Former IBM Canada CEO: “There’s No Reason Why Companies Can’t Implement the Telework Approach”

At a recent conference on the Internet and the environment, John Wetmore, former chief executive of IBM Canada discussed the company’s innovative approach to teleworking:

John Wetmore, former chief executive of IBM Canada, said his company’s mid-1990s push to find operational efficiencies led it to allow employees to work from home, a new concept in the early days of the Internet.

One third of the company’s 300,000 workers now telecommute, or work from a home office. Wetmore said the program has proven not only cost-effective for the company, it has also allowed IBM to offer prospective employees the perk of being able to work from home.

“Along the way, we realized how powerful this is in a skilled environment where you are looking for scarce skills,” he said yesterday.
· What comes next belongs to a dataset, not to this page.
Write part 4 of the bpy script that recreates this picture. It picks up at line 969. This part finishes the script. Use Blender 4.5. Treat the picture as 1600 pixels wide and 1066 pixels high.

Wetmore was one of a number of speakers at a one-day conference focusing on the Internet and the environment at the Centre for International Governance Innovation in Waterloo.

The event was billed as an Intelligent Community Conference, organized after Waterloo was named Intelligent Community of the Year by the Intelligent Community Forum, a New York-based think-tank.

Initially, IBM allowed only those employees who spent much of their time out of the office the option of working from home. Over time, as managers and employees became more comfortable with the concept, more employees opted out of the formal workplace.

The proliferation of high-speed, high-capacity Internet networks has given companies a number of options for how they want to operate their business and manage their buildings.

In IBM’s case, Wetmore said 54,000 American employees who work from home part of the time allow the company to reduce its carbon emissions by 68,000 tonnes per year. It also helps save more than 30 million litres of fuel.

“There’s no reason why companies can’t implement the telework approach,” he said.